15. What does concern me is the applicant’s suggestion that the reason why the decision was taken to terminate her contract was due to quid pro quo sexual harassment made by the district manager, Mr Mabece, the applicant’s previous EDO when she was employed with the respondent before resigning. The applicant suggests that during November 2022, Mr Mabece, when she approached him about the placement of her son enquired as to how was it possible that she had been appointed. Mr Mabece must have been aware in order to be appointed either as a temporary educator or as a permanent educator considering the applicant having previous employment with the respondent, no appointment could be made without the approval of the Head of Department. I simply cannot fathom why the applicant would make such unsubstantiated allegations against Mr Mabece, suggesting that the termination was influenced by the fact, that she a number of years ago resisted advances made by the same Mr Mabece. Had there been any truth therein, the applicant would have surely laid a charge of sexual harassment when she was first employed by the respondent and to suggest this now, is simply mischievousness and dishonest.

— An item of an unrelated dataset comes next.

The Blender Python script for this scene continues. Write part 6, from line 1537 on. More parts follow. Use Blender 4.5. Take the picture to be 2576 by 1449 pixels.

16. The applicant seeks to be reinstated, I see no reason why I should not grant her such relief. However, as an expression of my disapproval concerning the above allegations, I shall limit back-pay.

17. I therefore make the following award.

AWARD

18. The applicant, Nombasa Abigail Nginda’s dismissal by the respondent, Department of Education: Eastern Cape was procedurally and substantively unfair.

19. The respondent is ordered to retrospectively reinstate the applicant on terms and conditions of employment no less favourable than existed prior to the respondent terminating the applicant’s employment on 17 January 2023. The applicant must tender her services no later than Tuesday, 15 August 2023.

20. The respondent is further ordered to pay the applicant back-pay in the amount of R208 625.88 (R34770.98 x 6) to be paid by no later than 29 September 2023.